Można powiedzieć, że ta doba duchowa zaczęła się przebudzeniem o północy, a w śnie uczestniczyłem w jakimś zamieszaniu...
W drodze na Mszę św. poranną podjechałem do bankomatu, aby sprawdzić stan konta, bo ostatnio zabrakło papieru, a ja jestem nieufny. Po wydruku byłem pewny swego...ktoś dokonał oszustwa! Zostałem rozproszony i przekazałem sprawę wychodzącej z kościoła żonie, a „głowienie się” zakłóciło spotkanie z Panem Jezusem.
Okazał się, że "Warta" nie przedłużyła żonie umowy, bo za długo żyje!. Nie wiedziałem, że żona musiała skasować u nich swoje konto i dokonała przelewu na moje. Wszystko odmieniła Eucharystia, bo wówczas nie jest już ważna krzywda ani nienależna „nagroda” (konto było wyższe, a ja je źle odczytałem).

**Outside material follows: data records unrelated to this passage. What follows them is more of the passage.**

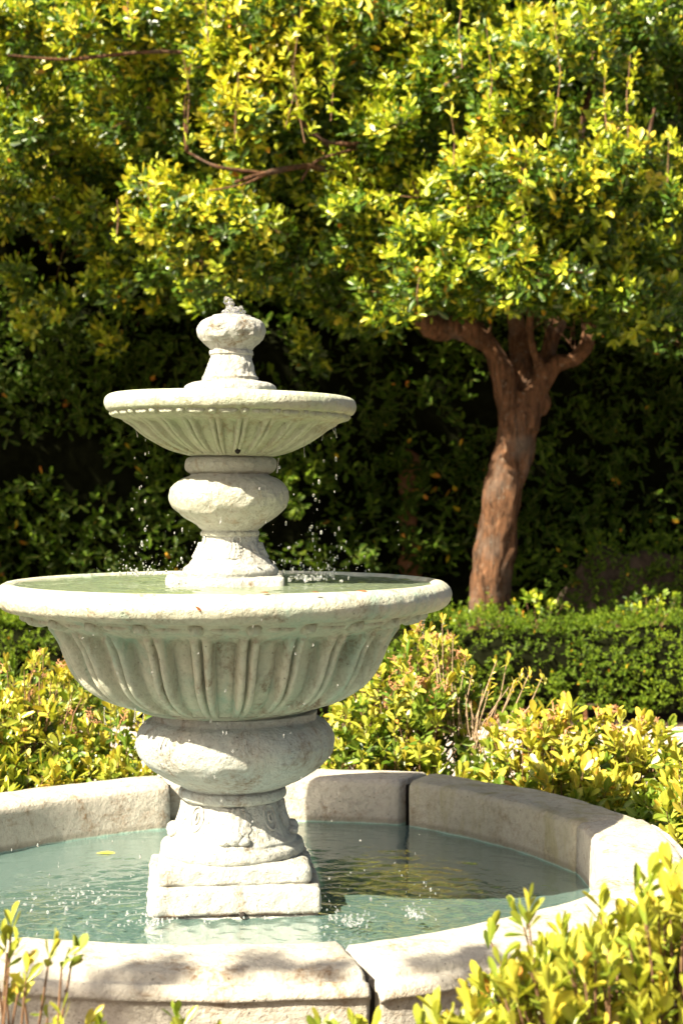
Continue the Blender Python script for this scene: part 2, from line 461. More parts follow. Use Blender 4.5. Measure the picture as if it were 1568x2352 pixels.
# pool water: a polar sheet with real ripples
nr, ns = 150, 320
rr = np.sqrt(np.linspace(0.0004, 1.24**2, nr)); tt = np.arange(ns) / ns * 2 * math.pi
RR, TT = np.meshgrid(rr, tt, indexing='ij')
P = np.stack([RR * np.cos(TT), RR * np.sin(TT), np.zeros_like(RR)], -1).reshape(-1, 3)
h = np.zeros(len(P))
for k in range(34):
    a = rng.uniform(0, 2 * math.pi); r = rng.uniform(0.55, 1.0) * 0.82
    if rng.random() < 0.35:
        c = np.array([rng.uniform(-0.35, 0.45), -0.33 + rng.uniform(-0.06, 0.05)])
    else:
        c = np.array([r * math.cos(a), r * math.sin(a)])
    d = np.hypot(P[:, 0] - c[0], P[:, 1] - c[1]); lam = rng.uniform(0.045, 0.11)
    h += np.sin(d / lam * 2 * math.pi + rng.uniform(0, 6)) * np.exp(-d * rng.uniform(2.2, 5)) * 0.0007
h += fbm(P, 9, 77, 3) * 0.0016 + fbm(P * np.array([0.7, 1.3, 1]), 24, 79, 2) * 0.0008
P[:, 2] = WZ + h
F = ring_faces(nr, ns)
tag(put('pool_water', mesh_data('pool_water', P, F, M_WATER)), kind='structure')

# ------------------------------------------------------------------ the fountain
fountain = thing('tiered_fountain', 'tall pale stone two bowl fountain standing in the round pool', 'fountain')


def slab(wx, z0, z1, mat, name, rotz, parent=None, bev=0.018, seed=1, loc=(0, 0)):
    """square slab with rounded edges and a worn, lumpy surface"""
    n = 44
    V = []; F = []
    half = wx / 2; hz = (z1 - z0) / 2
    nz = 14
    o = 0
    def face(fx, nu, nv):
        nonlocal o
        uu = np.linspace(-1, 1, nu); vv = np.linspace(-1, 1, nv)
        U, W = np.meshgrid(uu, vv)
        V.append(fx(U, W).reshape(-1, 3))
        i = np.arange(nv - 1)[:, None]; j = np.arange(nu - 1)[None]; a = o + i * nu + j
        F.extend(np.stack([a, a + 1, a + nu + 1, a + nu], -1).reshape(-1, 4).tolist()); o += nu * nv
    one = lambda U: np.ones_like(U)
    face(lambda U, W: np.stack([U * half, -half * one(U), W * hz], -1), n, nz)
    face(lambda U, W: np.stack([-U * half, half * one(U), W * hz], -1), n, nz)
    face(lambda U, W: np.stack([half * one(U), U * half, W * hz], -1), n, nz)
    face(lambda U, W: np.stack([-half * one(U), -U * half, W * hz], -1), n, nz)
    face(lambda U, W: np.stack([U * half, W * half, hz * one(U)], -1), n, n)
    face(lambda U, W: np.stack([U * half, -W * half, -hz * one(U)], -1), n, n)
    V = np.vstack(V)
    inner = np.clip(V, [-half + bev, -half + bev, -hz + bev], [half - bev, half - bev, hz - bev])
    d = V - inner; L = np.linalg.norm(d, axis=1, keepdims=True)
    V = inner + d / np.maximum(L, 1e-9) * np.minimum(L, bev)
    V = V + (fbm(V + seed, 30, seed)[:, None] * 0.0050 + vnoise(V + seed, 6, seed + 3)[:, None] * 0.004) * np.array([1, 1, 0.5])
    me = mesh_data(name, V, F, mat)
    return put(name, me, parent or fountain, (loc[0], loc[1], (z0 + z1) / 2), (0, 0, rotz))


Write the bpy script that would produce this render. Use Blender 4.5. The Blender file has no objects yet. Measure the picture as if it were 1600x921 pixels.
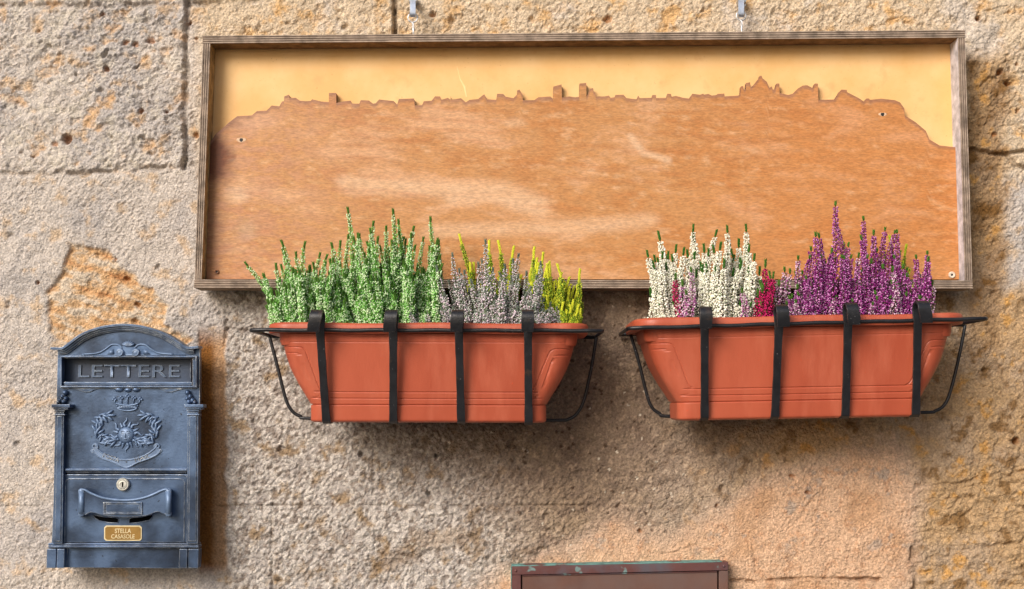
import bpy, bmesh, math, random
import numpy as np
from mathutils import Vector, Matrix, Quaternion
R = math.radians
random.seed(7)
scene = bpy.context.scene
COL = scene.collection

# ------------------------------------------------------------------ camera, sky, sun, exposure
PITCH = R(5.0); CAM = Vector((0.0, -2.0, 1.35)); FPX = 2000.0
cd = bpy.data.cameras.new('camera'); cam = bpy.data.objects.new('camera', cd); COL.objects.link(cam)
cam.location = CAM; cam.rotation_euler = (R(90) + PITCH, 0, 0)
cd.sensor_width = 36.0; cd.lens = 36.0 * FPX / 1600.0; cd.clip_start = 0.05; cd.clip_end = 200
scene.camera = cam
TO_SUN = Vector((-0.66, -1.0, 0.66)).normalized()
world = bpy.data.worlds.new('World'); scene.world = world; world.use_nodes = True
wn = world.node_tree; bg = wn.nodes['Background']
sky = wn.nodes.new('ShaderNodeTexSky'); sky.sky_type = 'NISHITA'; sky.sun_disc = False
sky.sun_elevation = math.asin(TO_SUN.z); sky.sun_rotation = math.atan2(TO_SUN.x, TO_SUN.y) % (2 * math.pi)
sky.air_density = 1.0; sky.dust_density = 4.0; sky.ozone_density = 0.6
wn.links.new(sky.outputs[0], bg.inputs[0]); bg.inputs[1].default_value = 0.115
sl = bpy.data.lights.new('sun', 'SUN'); sun = bpy.data.objects.new('sun', sl); COL.objects.link(sun)
sl.energy = 2.55; sl.angle = R(28); sl.color = (1.0, 0.96, 0.92)
sun.rotation_euler = TO_SUN.to_track_quat('Z', 'Y').to_euler(); sun.location = TO_SUN * 5
scene.view_settings.view_transform = 'Standard'; scene.view_settings.look = 'None'
scene.view_settings.exposure = 0.10; scene.view_settings.gamma = 1.0
try: scene.view_settings.use_curve_mapping = False
except Exception: pass

# ------------------------------------------------------------------ helpers
CP, SP = math.cos(PITCH), math.sin(PITCH)
def P(px, py, d):
    """world point at distance d in front of the wall plane that is seen at photo position px, py"""
    u = (px - 800.0) / FPX; v = (460.5 - py) / FPX
    dy = CP - v * SP; dz = SP + v * CP
    t = (-d - CAM.y) / dy
    return Vector((CAM.x + u * t, -d, CAM.z + dz * t))
def unP(X, Y, Z):
    rx = X - CAM.x; ry = Y - CAM.y; rz = Z - CAM.z
    f = ry * CP + rz * SP; up = -ry * SP + rz * CP
    return 800 + FPX * rx / f, 460.5 - FPX * up / f
def srgb(r, g, b):
    f = lambda c: (c / 255 / 12.92) if c / 255 <= 0.04045 else ((c / 255 + 0.055) / 1.055) ** 2.4
    return (f(r), f(g), f(b))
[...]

Ten dzień mojego życia oraz modlitwy jest w intencji wszystkich, którzy maja różne perturbacje finansowe, które wynikają z oszustw, pułapek zadłużeniowych...tutaj są frankowicze, a także ofiary wyczyszczonych kont, upadłych banków, budujących autostrady za które nie otrzymali zapłaty.
Każdy wie o co chodzi, a ja nie mogę zrozumieć dlaczego ktoś bierze pożyczkę na budowę domu...bez wcześniejszego wołania do Boga i zamówienia w tak ważnej sprawie Mszy św.!
W wielkim bólu odmówiłem w tej intencji moją modlitwę...także za dusze tych ofiar, bo wielu skrzywdzonych popełnia samobójstwa i to nikogo nie obchodzi!